I've written before about how - while the speaker/singer seems optimistic - there are some musical things that portend ill toward the relationship in the song (like the static bass part in the bridge [to which I can now also add the static vocal melody; it also gets stuck on a G note for a while] and the dissonant tritone [G and C#] in the a cappella sections, not to mention the lyric "Kiss and make up," which seems to indicate that the speaker/singer had some involvement in the girl's incarceration). I found some more of those.
The "home" in the line "Feels so good you're coming home soon" is sung to an A note. The song is (mostly) in G major though (where the musical "home" is a G note), so there's sort of a musical implication that the home to which the girl is going isn't the same one that the singer/speaker is talking (or singing) about. It's as if she's going to A major instead.
During the bridge (particularly during the A7 chords, so roughly for the lyrics "we used to walk" and "we used to talk"), the melody is on the off-beats, which implies that the two people walked out-of-step and that there was some friction in their talking to each other.

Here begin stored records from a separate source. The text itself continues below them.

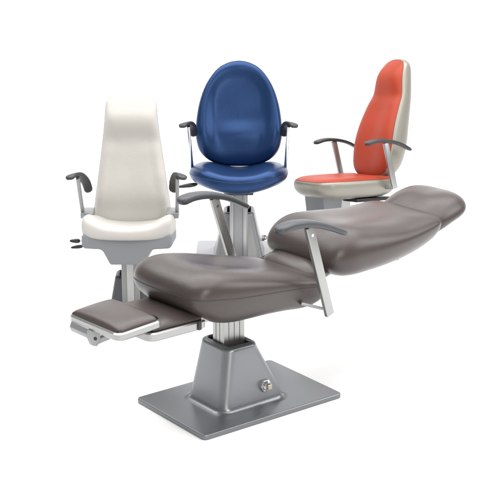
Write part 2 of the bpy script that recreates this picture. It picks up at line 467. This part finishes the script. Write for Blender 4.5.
# shroud: wide tray with a tapering keel, leaning with the seat
tl = radians(11)
TW = Matrix.Translation((0, 0, .402)) @ Matrix.Rotation(-tl, 4, 'Y')
def shroud_mb(w, top, mid, low, kw, lw, x0, x1):
    poly = [(-w, top), (w, top), (w, mid + .012), (w - .012, mid), (kw, mid - .004), (kw - .012, mid - .012), (lw, low), (-lw, low), (-kw + .012, mid - .012), (-kw, mid - .004), (-w + .012, mid), (-w, mid + .012)]
    return prism(poly, x0, x1, lambda a, b, c: (c, a, b))
shroud_mb(.200, .014, -.046, -.118, .118, .074, -.17, .205).build('seat_shroud', 'shroud', t, TW, bevel=.008, seg=4)
so = mirror([(0, .225), (.10, .222), (.178, .210), (.202, .180), (.205, .08), (.205, -.05), (.198, -.14), (.17, -.185), (.09, -.20), (0, -.20)])
def wseat_map(a, b, h): return Vector((b, a, .014 + .036 * abs(a / .2) ** 2.4 * sst(-.25, .1, b) + h))
def wseat_top(a, b, r): return .048 + .022 * sst(.10, .20, abs(a)) - .020 * gs(a, .14) * gs(b - .03, .2)
seat = pad(so, wseat_top, lambda a, b, r: .030 + .036 * abs(a / .2) ** 2.4 * sst(-.25, .1, b), wseat_map, n=8, m=2.6).build('seat', 'white', t, TW, angle=80)
# back
bo = mirror([(0, .575), (.06, .573), (.098, .562), (.115, .535), (.121, .47), (.128, .40), (.141, .30), (.157, .18), (.172, .07), (.184, -.02), (.182, -.06), (.15, -.075), (0, -.078)])
def wback_map(a, b, h):
    rc = radians(7)
    off = .012 * gs(b - .45, .08) + .010 * gs(b - .10, .12)
    b *= .952; x = -.145 - b * sin(rc) + (h + off) * cos(rc); z = .455 + b * cos(rc) + (h + off) * sin(rc)
    return Vector((x, a, z))
def wback_top(a, b, r):
    return .034 + .016 * gs(b - .475, .055) - .013 * gs(b - .37, .04) + .008 * gs(b - .13, .12) + .010 * sst(.6, .9, r) * sst(.5, .2, b) - .006 * gs(a, .08) * sst(.4, .1, b)
bk = pad(bo, wback_top, lambda a, b, r: .035, wback_map, n=5, m=2.2, centre=(0, .22)).build('backrest', 'white', t, angle=80)
seam_mb(bo, wback_map, .0016, out=1.0).build('piping', 'wseam', bk)
for s in (1, -1):
    path = [(.16, s*.252, .700), (.12, s*.240, .706), (.05, s*.218, .690), (-.03, s*.200, .640), (-.08, s*.192, .578)]
    post = [(.075, s*.222, .685), (.0, s*.214, .500)]
    br = prism([(-.06, -.028), (.03, -.020), (.03, .014), (-.06, .02)], s*.165, s*.222, lambda a, b, c: (a, c, b * .75 + .498))
    armrest(t, path, hvar(.046, .040), hvar(.020, .016), post, 'armd', None, (.25*s, 1, -.25*s), pw=.024, pt=.016, pm='silver', bracket=br)
lever(t, (.05, -.205, .384), (.05, -.272, .384), r=.006)
lever(t, (.05, -.19, .362), (.05, -.268, .352), r=.005)

# ================================================================== 3. blue chair
GB = (-.0574, 7.049, 0)
t = thing('examination_chair', 'upright metallic blue chair with egg shaped backrest and thick rounded seat', 'chair', GB, radians(270))
base_plate(t, .33, .2275, .02, m='glare_grey')
ped = pedestal(t, (-.07, .13, .128), (-.055, .080, .082), .02, .268, r=.034, m='silver')
socket(ped, -.03, .1215, .125, 1, 0, .8)
col = box(.01, .085, -.046, .046, .018, .40).build('lifting_column', 'silver', t, bevel=.003)
for y in (-.036, .031):
    box(.0855, .096, y - .009, y + .009, .018, .405).build('column_rail', 'alu', col, bevel=.002)
box(.0, .10, -.075, .075, .385, .42).build('seat_mount', 'dark', t, bevel=.006)
tl = radians(9)
TB = Matrix.Translation((0, 0, .465)) @ Matrix.Rotation(-tl, 4, 'Y')
so = mirror([(0, .235), (.10, .230), (.175, .205), (.222, .150), (.246, .08), (.252, .0), (.250, -.09), (.228, -.165), (.14, -.20), (0, -.205)])
def bseat_map(a, b, h): return Vector((b, a, .0 - .018 * sst(.05, .22, b) * gs(a, .16) + .016 * (a / .25) ** 2 + h))
def bseat_top(a, b, r): return .050 + .014 * gs(abs(a) - .17, .06) - .018 * gs(a, .10) * gs(b + .02, .15)
st = pad(so, bseat_top, lambda a, b, r: .060 + .014 * gs(a, .15), bseat_map, n=4.6, m=2.3).build('seat', 'blue', t, TB, angle=80)
seam_mb(so, bseat_map, .0016, out=1.0005).build('seam', 'blueseam', st, TB)
k = .552 / 105.5
eg = [(0, 0), (12, 2.5), (22.5, 9.6), (32.6, 24.5), (39, 43), (42, 63), (42, 77), (38, 91), (28, 100.5), (14, 104.8), (0, 105.5)]
bo = mirror([(a * .00521, .552 - b * k) for a, b in eg])
def bback_map(a, b, h):
    rc = radians(11)
    off = .018 * gs(b - .16, .12) - .02 * (a / .22) ** 2 * -1
    b *= .976; x = -.125 - b * sin(rc) + (h + off) * cos(rc); z = .487 + b * cos(rc) + (h + off) * sin(rc)
    return Vector((x, a, z))
def bback_top(a, b, r):
    w = sst(.02, .20, b)                                  # the recess opens out towards the seat
    q = ((abs(a) / .172) ** 2.6 + (abs(b - .29) / (.235 if b > .29 else .34)) ** 2.6) ** (1 / 2.6)
    rec = min(1, max(0, (1.20 - q) / .56)); rec = rec ** 3 * (rec * (6 * rec - 15) + 10)
    return .054 - .042 * rec * (.35 + .65 * w) + .016 * gs(b - .17, .055) * gs(a, .13) + .006 * gs(b - .33, .06) * gs(a, .12)
bk = pad(bo, bback_top, lambda a, b, r: .045, bback_map, n=3.2, m=2.1, rings=34, seg=180, centre=(0, .25)).build('backrest', 'blue', t, angle=80)
seam_mb(bo, bback_map, .0022, out=1.0).build('piping', 'blueseam', bk)
for s in (1, -1):
    path = [(.16, s*.282, .752), (.12, s*.268, .757), (.05, s*.248, .745), (-.03, s*.235, .710), (-.08, s*.228, .652)]
    post = [(.070, s*.252, .738), (-.02, s*.236, .470)]
    br = bar((-.02, s*.236, .455), (-.02, s*.10, .428), .03, .014, (1, 0, 0))
    armrest(t, path, hvar(.046, .040), hvar(.022, .016), post, 'armd', None, (.2*s, 1, -.2*s), pw=.022, pt=.016, pm='chrome', bracket=br)
lever(t, (.03, -.17, .432), (.05, -.312, .417), r=.0065)

# ================================================================== 4. coral red and beige chair, turned to the left
GO = (.484, 7.119, 0)
t = thing('examination_chair', 'coral red chair with beige sides turned to the left behind the taupe backrest', 'chair', GO, radians(210))
base_plate(t, .25, .18, .02)
pedestal(t, (.0, .12, .105), (.02, .08, .078), .02, .20, r=.03)
col = box(-.02, .06, -.04, .04, .12, .40).build('lifting_column', 'alu', t, bevel=.003)
TO = Matrix.Translation((0, 0, .405)) @ Matrix.Rotation(radians(-4), 4, 'Y') @ Matrix.Rotation(radians(9), 4, 'X')
sh = prism([(.04, -.02), (.16, -.02), (.16, -.06), (.145, -.17), (.05, -.17)], -.13, .06, lambda a, b, c: (a, c, b))
sh.build('seat_shroud', 'shroud', t, Matrix.Translation((0, 0, .405)), bevel=.008, seg=4)
box(-.20, .02, -.12, .15, -.088, -.070).build('seat_tray', 'black', t, TO, bevel=.004)
so = mirror([(0, .235), (.09, .232), (.142, .215), (.178, .165), (.190, .06), (.190, -.08), (.178, -.17), (.16, -.205), (0, -.215)])
def oseat_map(a, b, h): return Vector((b, a, .004 + h))
A, B = pad(so, lambda a, b, r: .040 + .010 * sst(.1, .19, abs(a)) - .012 * gs(a, .1) * gs(b, .15), lambda a, b, r: .078, oseat_map, n=4.5, m=2.3, rings=30,
           split=lambda a, b, r, up: bool(up) and r < .965)
st = A.build('seat', 'beige', t, TO, angle=80)
B.build('seat_panel', 'red', st, TO, angle=80)
split_seam(so, oseat_map, lambda a, b: .040 + .010 * sst(.1, .19, abs(a)) - .012 * gs(a, .1) * gs(b, .15), 4.5, 2.3).build('seam', 'rseam', st, TO)
bo = mirror([(0, .60), (.045, .595), (.080, .575), (.102, .53), (.118, .46), (.138, .36), (.156, .25), (.170, .14), (.170, .06), (.155, .0), (.11, -.035), (0, -.045)])
def oback_map(a, b, h):
    rc = radians(17)
    off = .03 * gs(b - .20, .20) + .012 * gs(b - .52, .08)
    x = -.195 - b * sin(rc) + (h + off) * cos(rc); z = .06 + b * cos(rc) + (h + off) * sin(rc)
    return Vector((x, a, z))
A, B = pad(bo, lambda a, b, r: .050 + .014 * gs(b - .49, .06) - .010 * gs(b - .39, .035) - .014 * gs(a, .09) * sst(.42, .3, b), lambda a, b, r: .066 + .055 * gs(b - .16, .22), oback_map, n=4.0, m=2.2, rings=30,
           centre=(0, .26), split=lambda a, b, r, up: bool(up) and r < .965)
bk = A.build('backrest', 'beige', t, TO, angle=80)
B.build('back_panel', 'red', bk, TO, angle=80)
split_seam(bo, oback_map, lambda a, b: .050 + .014 * gs(b - .49, .06) - .010 * gs(b - .39, .035) - .014 * gs(a, .09) * sst(.42, .3, b), 4.0, 2.2, (0, .26)).build('seam', 'rseam', bk, TO)
for s in (1, -1):
    y = s * .236; d = .005 * s
    path = [(.025, y, .205 + d), (-.04, y, .220 + d), (-.115, y, .217 + d), (-.19, y, .199 + d), (-.26, y, .164 + d)]
    post = [(-.10, y, .210 + d), (-.155, y, -.02)]
    br = bar((-.15, y, -.015), (-.15, s*.12, -.025), .03, .014, (1, 0, 0))
    armrest(t, path, hvar(.05, .036), hvar(.022, .016), post, 'armd', TO, pw=.030, pt=.016, bracket=br)

# ================================================================== studio floor, light, camera
prof = [(-6, 0), (8.6, 0)]
for k in range(1, 25):
    a = pi/2 * k / 24; prof.append((8.6 + 1.8 * sin(a), 1.8 - 1.8 * cos(a)))
prof.append((10.4, 5.0))
mb = MB()
mb.add([(x, y, z) for y, z in prof for x in (-9, 9)], [(2*k, 2*k + 1, 2*k + 3, 2*k + 2) for k in range(len(prof) - 1)])
f = mb.build('studio_backdrop', 'floor')
f['kind'] = 'structure'

W = bpy.data.worlds.new('World'); S.world = W; W.use_nodes = True
bg = W.node_tree.nodes['Background']; bg.inputs['Color'].default_value = (1, 1, 1, 1); bg.inputs['Strength'].default_value = .34

def area(name, loc, target, size, power, col=(1, 1, 1), size_y=None):
    l = bpy.data.lights.new(name, 'AREA'); l.energy = power; l.color = col; l.size = size
    if size_y: l.shape = 'RECTANGLE'; l.size_y = size_y
    o = bpy.data.objects.new(name, l); C.objects.link(o); o.location = loc
    o.rotation_euler = (Vector(target) - Vector(loc)).to_track_quat('-Z', 'Y').to_euler()
    return o
area('softbox_overhead', (0, 5.8, 4.3), (0, 5.8, 0), 8.0, 560, size_y=5.5)
area('softbox_key', (1.5, 1.6, 2.3), (0, 5.6, .5), .9, 60, (1, .97, .93))
area('strip_front', (.45, 1.2, .8), (-.1, 5.4, .45), .7, 22, (1, .95, .88), size_y=.5)
area('added_fill_right', (3.2, 5.6, 2.0), (.7, 5.3, 0), 1.4, 38)  # added fill lamp, lifts the floor shadow below the taupe backrest
area('background_light', (0, 7.9, 4.6), (0, 10.2, .6), 8.0, 135, size_y=1.0)  # added lamp that keeps the far backdrop white

cam = bpy.data.cameras.new('camera'); co = bpy.data.objects.new('camera', cam); C.objects.link(co)
co.location = (0, 0, 2.23); co.rotation_euler = (radians(90 - 17.07), 0, 0)
cam.sensor_width = 36; cam.lens = 36 * 1417 / 500; cam.clip_end = 200
S.camera = co
S.view_settings.view_transform = 'Standard'; S.view_settings.look = 'None'; S.view_settings.exposure = 0; S.view_settings.gamma = 1
S.cycles.use_denoising = True
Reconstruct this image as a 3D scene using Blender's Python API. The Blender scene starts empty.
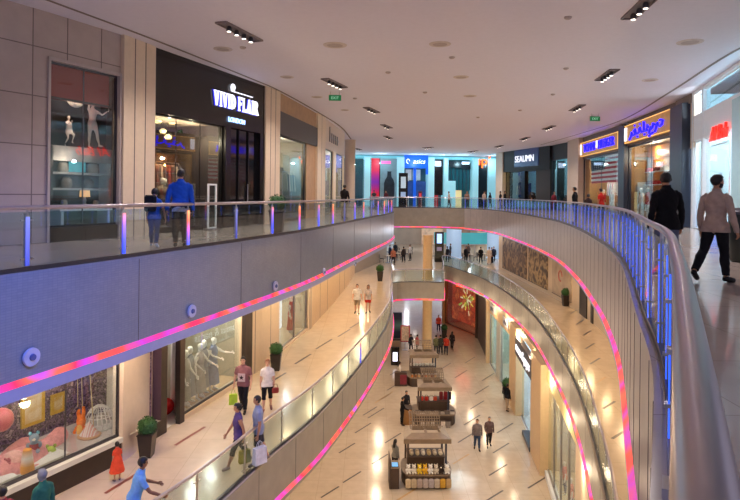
import bpy, bmesh, math, random
from mathutils import Vector, Matrix
from mathutils.geometry import tessellate_polygon
random.seed(11)
SC = bpy.context.scene
COL = SC.collection
PI = math.pi

# ---------------------------------------------------------------- camera model (used to place things on the floors)
F, CX, CY, EYE, ROLL = 580.0, 370.0, 194.0, 1.35, math.radians(0.6)
ZM, ZG, ZC = -5.8, -12.9, 5.95          # middle floor, ground floor, top ceiling
def ray(px, py):
    u = (px - CX) / F; v = (CY - py) / F
    c, s = math.cos(ROLL), math.sin(ROLL)
    return u * c - v * s, u * s + v * c
def W(px, py, z):
    a, b = ray(px, py); Y = (z - EYE) / b
    return Vector((a * Y, Y, z))
def V2(p): return Vector((p[0], p[1]))

cam_d = bpy.data.cameras.new('camera'); cam = bpy.data.objects.new('camera', cam_d); COL.objects.link(cam)
cam_d.sensor_width = 36.0; cam_d.lens = F / 740.0 * 36.0
cam_d.shift_y = -(250.0 - CY) / 740.0
cam_d.clip_start = 0.05; cam_d.clip_end = 400
cam.matrix_world = Matrix.Translation((0, 0, EYE)) @ Matrix.Rotation(PI / 2, 4, 'X') @ Matrix.Rotation(ROLL, 4, 'Z')
SC.camera = cam

# ---------------------------------------------------------------- materials
def lin(h):
    h = h.lstrip('#'); o = []
    for i in (0, 2, 4):
        c = int(h[i:i + 2], 16) / 255.0
        o.append(c / 12.92 if c <= 0.04045 else ((c + 0.055) / 1.055) ** 2.4)
    return (o[0], o[1], o[2], 1.0)
_mc = {}
def mat(name, col, rough=0.6, metal=0.0, emit=None, es=0.0, noise=0.06, scale=6.0, spec=0.5, coat=0.0):
    if name in _mc: return _mc[name]
    m = bpy.data.materials.new(name); m.use_nodes = True; nt = m.node_tree; N = nt.nodes; L = nt.links
    b = N['Principled BSDF']; c = lin(col)
    b.inputs['Roughness'].default_value = rough; b.inputs['Metallic'].default_value = metal
    b.inputs['Specular IOR Level'].default_value = spec
    if coat: b.inputs['Coat Weight'].default_value = coat; b.inputs['Coat Roughness'].default_value = 0.05
    if noise > 0:
        tc = N.new('ShaderNodeTexCoord'); nz = N.new('ShaderNodeTexNoise'); nz.inputs['Scale'].default_value = scale; nz.inputs['Detail'].default_value = 3
        r = N.new('ShaderNodeValToRGB')
        r.color_ramp.elements[0].position = 0.3; r.color_ramp.elements[1].position = 0.7
        r.color_ramp.elements[0].color = tuple(max(0, x * (1 - noise * 1.6)) for x in c[:3]) + (1,)
        r.color_ramp.elements[1].color = tuple(min(1, x * (1 + noise * 1.6)) for x in c[:3]) + (1,)
        L.new(tc.outputs['Object'], nz.inputs['Vector']); L.new(nz.outputs['Fac'], r.inputs['Fac']); L.new(r.outputs['Color'], b.inputs['Base Color'])
    else: b.inputs['Base Color'].default_value = c
    if emit:
        b.inputs['Emission Color'].default_value = lin(emit); b.inputs['Emission Strength'].default_value = es
    _mc[name] = m; return m
def ramp_mat(name, cols, axis='Z', lo=0.0, hi=1.0, es=0.0, rough=0.5, noise=None, sc=1.0, metal=0.0):
    """colour ramp over an object axis, or over noise when noise is a scale; emissive when es > 0"""
    if name in _mc: return _mc[name]
    m = bpy.data.materials.new(name); m.use_nodes = True; nt = m.node_tree; N = nt.nodes; L = nt.links
    b = N['Principled BSDF']; b.inputs['Roughness'].default_value = rough; b.inputs['Metallic'].default_value = metal
    tc = N.new('ShaderNodeTexCoord'); r = N.new('ShaderNodeValToRGB')
    if noise:
        nz = N.new('ShaderNodeTexNoise'); nz.inputs['Scale'].default_value = noise; nz.inputs['Detail'].default_value = 2
        L.new(tc.outputs['Object'], nz.inputs['Vector'])
        mr = N.new('ShaderNodeMapRange'); mr.inputs['From Min'].default_value = lo; mr.inputs['From Max'].default_value = hi
        L.new(nz.outputs['Fac'], mr.inputs['Value'])
    else:
        sx = N.new('ShaderNodeSeparateXYZ'); L.new(tc.outputs['Object'], sx.inputs[0])
        mr = N.new('ShaderNodeMapRange'); mr.inputs['From Min'].default_value = lo; mr.inputs['From Max'].default_value = hi
        L.new(sx.outputs[axis], mr.inputs['Value'])
    L.new(mr.outputs[0], r.inputs['Fac'])
    els = r.color_ramp.elements
    while len(els) < len(cols): els.new(0.5)
    for i, c in enumerate(cols):
        els[i].position = i / (len(cols) - 1); els[i].color = lin(c)
    L.new(r.outputs['Color'], b.inputs['Base Color'])
    if es > 0:
        L.new(r.outputs['Color'], b.inputs['Emission Color']); b.inputs['Emission Strength'].default_value = es
    _mc[name] = m; return m
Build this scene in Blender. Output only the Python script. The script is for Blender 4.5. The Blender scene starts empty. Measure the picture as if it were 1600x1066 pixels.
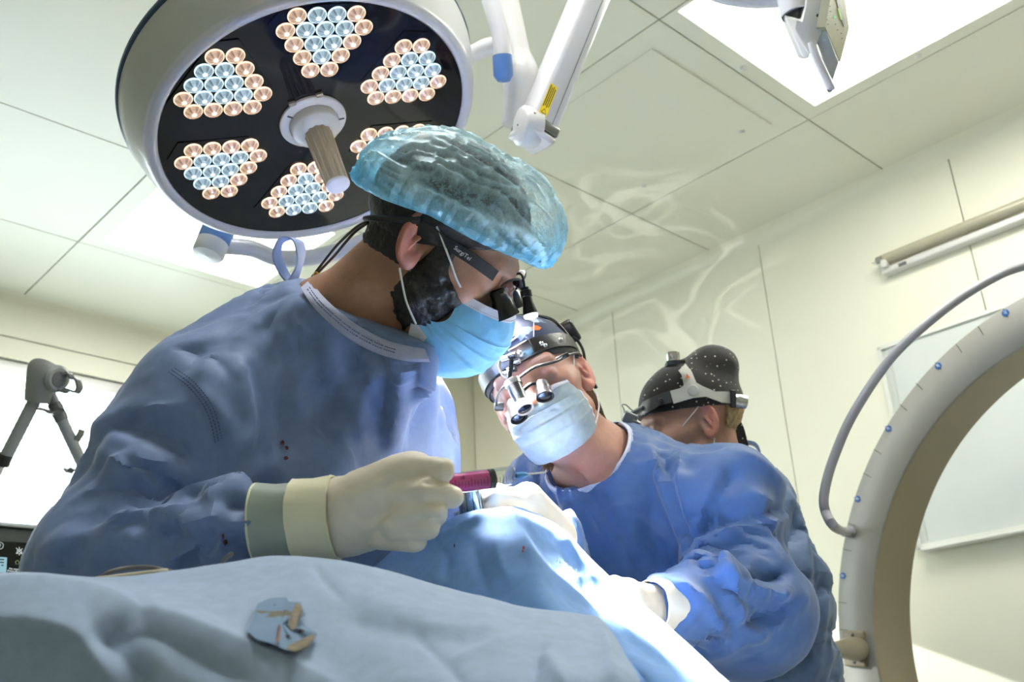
import bpy, bmesh, math, random
import numpy as np
from mathutils import Matrix, Vector

# ------------------------------------------------------------------ camera, world, sun, exposure
S = bpy.context.scene
COL = S.collection
CAMZ = 0.9
FPX = 1590.0
W = np.array([[0.99884771, -0.04799217, 0.0],
              [0.01871311, 0.38947083, 0.92084868],
              [-0.04419353, -0.9197876, 0.38992013]])      # camera (right, down, forward) -> world
CAM = np.array([0.0, 0.0, CAMZ])
cd = bpy.data.cameras.new('camera')
cd.sensor_width = 36.0
cd.lens = 36.0 * FPX / 1600.0
cd.clip_start = 0.02
cam = bpy.data.objects.new('camera', cd)
COL.objects.link(cam)
cm = Matrix([[W[i][0], -W[i][1], -W[i][2], CAM[i]] for i in range(3)] + [[0, 0, 0, 1]])
cam.matrix_world = cm
cd.dof.use_dof = True
cd.dof.focus_distance = 1.32
cd.dof.aperture_fstop = 8.0
S.camera = cam
S.view_settings.view_transform = 'Standard'
S.view_settings.look = 'None'
S.view_settings.exposure = 0.37
S.view_settings.gamma = 1.0
S.view_settings.use_curve_mapping = False
S.cycles.use_denoising = True
S.cycles.max_bounces = 8
S.cycles.diffuse_bounces = 4
S.cycles.transparent_max_bounces = 12
S.cycles.sample_clamp_indirect = 40.0
S.cycles.caustics_reflective = False
S.cycles.caustics_refractive = False

THR = math.radians(43.47)                    # the room is turned against the view
CT, ST = math.cos(THR), math.sin(THR)
XR, YB, ZC = 2.896, 3.815, 2.65              # right wall, window wall, ceiling


def RW(x, y, z=0.0):
    return np.array([x * CT - y * ST, x * ST + y * CT, z])


ROOMROT = np.array([[CT, -ST, 0], [ST, CT, 0], [0, 0, 1.0]])

wd = bpy.data.worlds.new('world')
S.world = wd
wd.use_nodes = True
bg = wd.node_tree.nodes['Background']
bg.inputs[0].default_value = (0.86, 0.95, 1.0, 1)
bg.inputs[1].default_value = 7.5

sd = bpy.data.lights.new('sun', 'SUN')
sd.energy = 14.0
sd.angle = 0.009
sd.color = (1.0, 0.97, 0.92)
sun = bpy.data.objects.new('sun', sd)
COL.objects.link(sun)
sdir = ROOMROT @ np.array([1.0, -1.42, -0.69])
sun.rotation_euler = Vector(sdir).to_track_quat('-Z', 'Y').to_euler()
sun.location = Vector(RW(-1, 6, 4))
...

The "and it could be so nice" is sung in either a different key or with a lot of accidentals (it's G G F Eb F D). Because of that foreign tonality, there's a feeling of difference, which I suppose the conditional "could" also points to, but it remains that the different tonality there is because of either a different key or a lot of accidentals (implying that the girl would have to go somewhere else for it to "be so nice" or that - like the accidentals - the speaker/singer would have to change a lot).